**Problem statement**
Print exactly the lines from the first one down to the line containing "mb.add(vs, fs).build('crack', M['dark'], floor)", both ends included, with no pictures and nothing else.

**Dataset section**
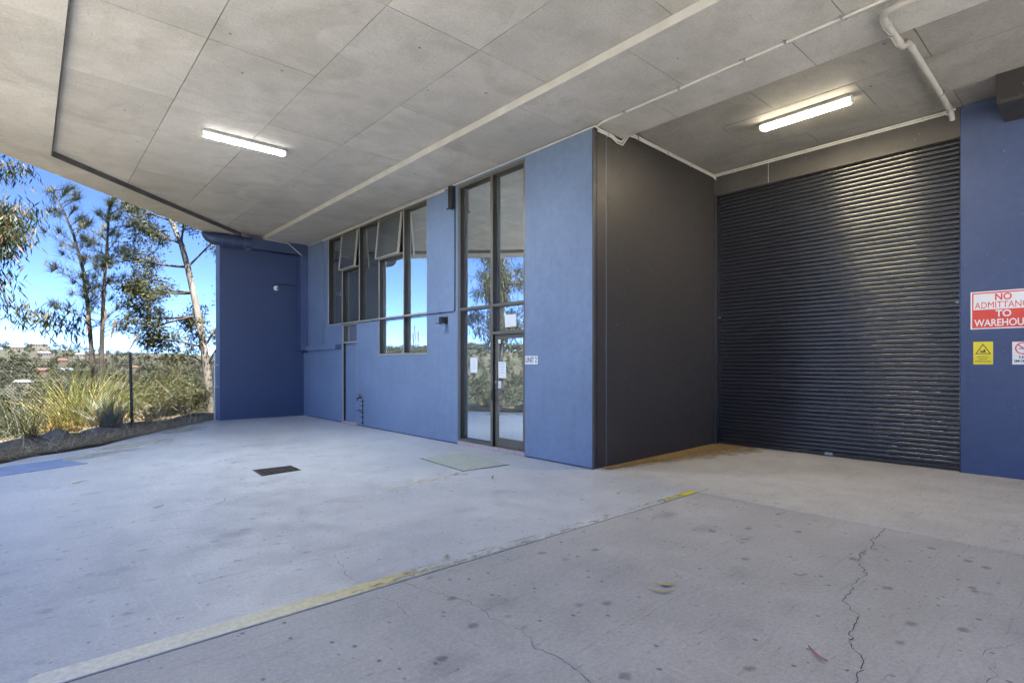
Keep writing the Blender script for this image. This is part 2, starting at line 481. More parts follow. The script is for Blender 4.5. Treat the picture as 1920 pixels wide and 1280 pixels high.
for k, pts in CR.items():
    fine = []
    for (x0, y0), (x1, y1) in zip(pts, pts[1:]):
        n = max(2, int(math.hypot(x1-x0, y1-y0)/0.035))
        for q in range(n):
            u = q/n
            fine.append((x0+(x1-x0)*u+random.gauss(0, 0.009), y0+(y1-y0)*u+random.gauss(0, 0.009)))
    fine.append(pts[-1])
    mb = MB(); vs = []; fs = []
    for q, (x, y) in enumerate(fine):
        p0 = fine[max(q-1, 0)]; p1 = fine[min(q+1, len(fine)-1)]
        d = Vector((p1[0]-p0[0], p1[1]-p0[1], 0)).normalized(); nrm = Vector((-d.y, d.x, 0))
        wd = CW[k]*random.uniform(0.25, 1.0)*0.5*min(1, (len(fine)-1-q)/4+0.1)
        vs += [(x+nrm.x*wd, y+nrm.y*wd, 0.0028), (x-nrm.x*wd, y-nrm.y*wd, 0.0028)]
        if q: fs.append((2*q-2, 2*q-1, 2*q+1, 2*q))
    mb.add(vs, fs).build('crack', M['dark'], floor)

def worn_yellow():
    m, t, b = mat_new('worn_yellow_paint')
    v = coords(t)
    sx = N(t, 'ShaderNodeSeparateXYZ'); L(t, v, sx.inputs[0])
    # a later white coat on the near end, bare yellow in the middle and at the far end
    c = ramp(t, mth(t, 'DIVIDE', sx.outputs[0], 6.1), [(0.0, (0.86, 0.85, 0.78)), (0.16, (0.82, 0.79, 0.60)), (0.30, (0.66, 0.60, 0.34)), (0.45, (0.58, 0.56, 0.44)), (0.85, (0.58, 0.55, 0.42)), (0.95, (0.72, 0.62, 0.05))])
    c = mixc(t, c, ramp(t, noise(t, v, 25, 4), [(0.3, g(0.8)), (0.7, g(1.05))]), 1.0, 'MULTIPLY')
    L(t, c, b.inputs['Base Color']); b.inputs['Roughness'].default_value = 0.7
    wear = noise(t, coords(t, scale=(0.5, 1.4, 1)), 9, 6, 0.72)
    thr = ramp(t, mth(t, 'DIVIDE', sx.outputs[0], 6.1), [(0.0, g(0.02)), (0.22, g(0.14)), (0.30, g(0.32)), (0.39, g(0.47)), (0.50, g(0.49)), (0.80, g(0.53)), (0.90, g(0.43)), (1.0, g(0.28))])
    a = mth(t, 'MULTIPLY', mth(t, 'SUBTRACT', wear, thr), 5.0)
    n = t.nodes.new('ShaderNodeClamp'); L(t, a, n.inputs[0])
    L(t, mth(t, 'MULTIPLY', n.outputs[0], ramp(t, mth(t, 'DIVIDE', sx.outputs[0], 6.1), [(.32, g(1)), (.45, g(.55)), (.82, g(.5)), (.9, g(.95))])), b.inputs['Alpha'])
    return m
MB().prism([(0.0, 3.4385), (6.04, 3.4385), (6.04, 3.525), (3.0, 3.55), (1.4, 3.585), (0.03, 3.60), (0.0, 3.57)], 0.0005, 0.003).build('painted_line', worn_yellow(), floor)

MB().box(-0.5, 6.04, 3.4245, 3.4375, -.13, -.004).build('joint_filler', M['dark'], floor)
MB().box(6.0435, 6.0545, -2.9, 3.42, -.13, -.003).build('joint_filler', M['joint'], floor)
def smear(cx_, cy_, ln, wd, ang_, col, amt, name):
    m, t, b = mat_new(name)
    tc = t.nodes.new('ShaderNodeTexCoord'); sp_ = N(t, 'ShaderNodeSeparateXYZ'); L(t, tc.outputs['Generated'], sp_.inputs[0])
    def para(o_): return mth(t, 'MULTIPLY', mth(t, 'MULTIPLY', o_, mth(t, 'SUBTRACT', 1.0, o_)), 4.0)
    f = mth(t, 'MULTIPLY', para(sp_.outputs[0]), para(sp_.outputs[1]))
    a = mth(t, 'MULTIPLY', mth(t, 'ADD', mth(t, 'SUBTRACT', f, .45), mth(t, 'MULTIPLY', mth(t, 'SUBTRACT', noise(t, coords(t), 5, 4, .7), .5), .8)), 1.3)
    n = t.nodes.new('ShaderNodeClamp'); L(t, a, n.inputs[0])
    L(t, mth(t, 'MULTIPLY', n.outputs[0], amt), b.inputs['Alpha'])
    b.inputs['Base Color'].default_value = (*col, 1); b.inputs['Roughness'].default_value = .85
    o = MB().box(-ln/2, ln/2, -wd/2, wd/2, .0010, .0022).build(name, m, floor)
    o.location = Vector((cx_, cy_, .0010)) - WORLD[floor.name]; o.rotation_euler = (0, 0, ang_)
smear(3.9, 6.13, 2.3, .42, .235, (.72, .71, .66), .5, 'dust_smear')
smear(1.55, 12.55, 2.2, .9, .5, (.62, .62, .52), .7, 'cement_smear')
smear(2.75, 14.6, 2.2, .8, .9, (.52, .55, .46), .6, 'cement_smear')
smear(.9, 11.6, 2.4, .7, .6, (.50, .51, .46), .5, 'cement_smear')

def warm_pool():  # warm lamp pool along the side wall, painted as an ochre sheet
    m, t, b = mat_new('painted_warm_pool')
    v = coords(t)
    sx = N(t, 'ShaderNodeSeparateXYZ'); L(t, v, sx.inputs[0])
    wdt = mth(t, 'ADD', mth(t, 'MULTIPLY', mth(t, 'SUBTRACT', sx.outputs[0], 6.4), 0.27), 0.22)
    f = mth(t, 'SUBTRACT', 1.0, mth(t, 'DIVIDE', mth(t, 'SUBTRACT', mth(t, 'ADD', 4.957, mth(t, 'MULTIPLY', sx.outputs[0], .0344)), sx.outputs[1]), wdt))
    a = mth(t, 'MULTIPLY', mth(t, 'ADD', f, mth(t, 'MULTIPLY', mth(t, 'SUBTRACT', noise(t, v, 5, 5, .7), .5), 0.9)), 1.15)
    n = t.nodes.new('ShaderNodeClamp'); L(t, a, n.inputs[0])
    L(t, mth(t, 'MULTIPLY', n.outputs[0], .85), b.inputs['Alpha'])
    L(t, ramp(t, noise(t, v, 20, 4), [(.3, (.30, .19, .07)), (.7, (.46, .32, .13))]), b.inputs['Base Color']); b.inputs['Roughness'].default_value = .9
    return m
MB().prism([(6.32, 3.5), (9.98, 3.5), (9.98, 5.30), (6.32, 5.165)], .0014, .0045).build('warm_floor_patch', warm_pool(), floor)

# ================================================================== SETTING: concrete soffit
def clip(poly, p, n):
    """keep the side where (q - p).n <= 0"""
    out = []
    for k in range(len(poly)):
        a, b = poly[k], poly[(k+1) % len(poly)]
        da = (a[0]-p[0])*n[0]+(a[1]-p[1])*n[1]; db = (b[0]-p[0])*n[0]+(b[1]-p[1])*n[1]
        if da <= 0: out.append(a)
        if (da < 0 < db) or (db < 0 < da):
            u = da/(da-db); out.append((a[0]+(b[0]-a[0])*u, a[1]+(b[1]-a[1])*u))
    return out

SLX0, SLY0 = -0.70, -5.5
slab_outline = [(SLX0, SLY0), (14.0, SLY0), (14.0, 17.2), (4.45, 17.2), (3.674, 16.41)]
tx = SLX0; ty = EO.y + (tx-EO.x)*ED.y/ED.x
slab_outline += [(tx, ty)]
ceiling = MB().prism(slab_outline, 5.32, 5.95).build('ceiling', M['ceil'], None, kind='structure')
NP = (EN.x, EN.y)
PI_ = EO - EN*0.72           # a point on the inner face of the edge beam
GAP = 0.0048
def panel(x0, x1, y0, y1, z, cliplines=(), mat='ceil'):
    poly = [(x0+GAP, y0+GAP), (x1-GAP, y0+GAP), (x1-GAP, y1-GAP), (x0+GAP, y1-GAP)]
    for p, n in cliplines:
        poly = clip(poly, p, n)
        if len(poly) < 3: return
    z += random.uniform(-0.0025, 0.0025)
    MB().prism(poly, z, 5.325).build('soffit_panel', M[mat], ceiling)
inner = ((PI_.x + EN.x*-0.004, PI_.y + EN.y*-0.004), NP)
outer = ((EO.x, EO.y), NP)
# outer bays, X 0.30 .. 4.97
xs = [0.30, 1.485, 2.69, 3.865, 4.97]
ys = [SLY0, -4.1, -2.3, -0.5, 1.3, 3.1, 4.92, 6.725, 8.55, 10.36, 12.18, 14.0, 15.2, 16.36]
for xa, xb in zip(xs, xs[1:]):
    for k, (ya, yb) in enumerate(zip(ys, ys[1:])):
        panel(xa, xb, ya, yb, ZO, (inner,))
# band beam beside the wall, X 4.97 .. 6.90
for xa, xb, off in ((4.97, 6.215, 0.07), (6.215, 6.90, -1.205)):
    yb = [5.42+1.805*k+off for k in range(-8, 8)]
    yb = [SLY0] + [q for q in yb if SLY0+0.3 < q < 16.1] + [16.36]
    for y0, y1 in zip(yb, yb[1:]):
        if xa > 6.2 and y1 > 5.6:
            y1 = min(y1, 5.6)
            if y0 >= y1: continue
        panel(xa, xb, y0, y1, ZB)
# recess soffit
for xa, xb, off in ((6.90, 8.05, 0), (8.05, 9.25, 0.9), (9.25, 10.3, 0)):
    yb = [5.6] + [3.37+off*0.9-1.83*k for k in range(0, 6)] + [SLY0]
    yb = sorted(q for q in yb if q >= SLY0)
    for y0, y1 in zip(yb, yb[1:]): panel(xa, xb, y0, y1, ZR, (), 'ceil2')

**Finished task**
Keep writing the Blender script for this image. This is part 2, starting at line 481. More parts follow. The script is for Blender 4.5. Treat the picture as 1920 pixels wide and 1280 pixels high.
for k, pts in CR.items():
    fine = []
    for (x0, y0), (x1, y1) in zip(pts, pts[1:]):
        n = max(2, int(math.hypot(x1-x0, y1-y0)/0.035))
        for q in range(n):
            u = q/n
            fine.append((x0+(x1-x0)*u+random.gauss(0, 0.009), y0+(y1-y0)*u+random.gauss(0, 0.009)))
    fine.append(pts[-1])
    mb = MB(); vs = []; fs = []
    for q, (x, y) in enumerate(fine):
        p0 = fine[max(q-1, 0)]; p1 = fine[min(q+1, len(fine)-1)]
        d = Vector((p1[0]-p0[0], p1[1]-p0[1], 0)).normalized(); nrm = Vector((-d.y, d.x, 0))
        wd = CW[k]*random.uniform(0.25, 1.0)*0.5*min(1, (len(fine)-1-q)/4+0.1)
        vs += [(x+nrm.x*wd, y+nrm.y*wd, 0.0028), (x-nrm.x*wd, y-nrm.y*wd, 0.0028)]
        if q: fs.append((2*q-2, 2*q-1, 2*q+1, 2*q))
    mb.add(vs, fs).build('crack', M['dark'], floor)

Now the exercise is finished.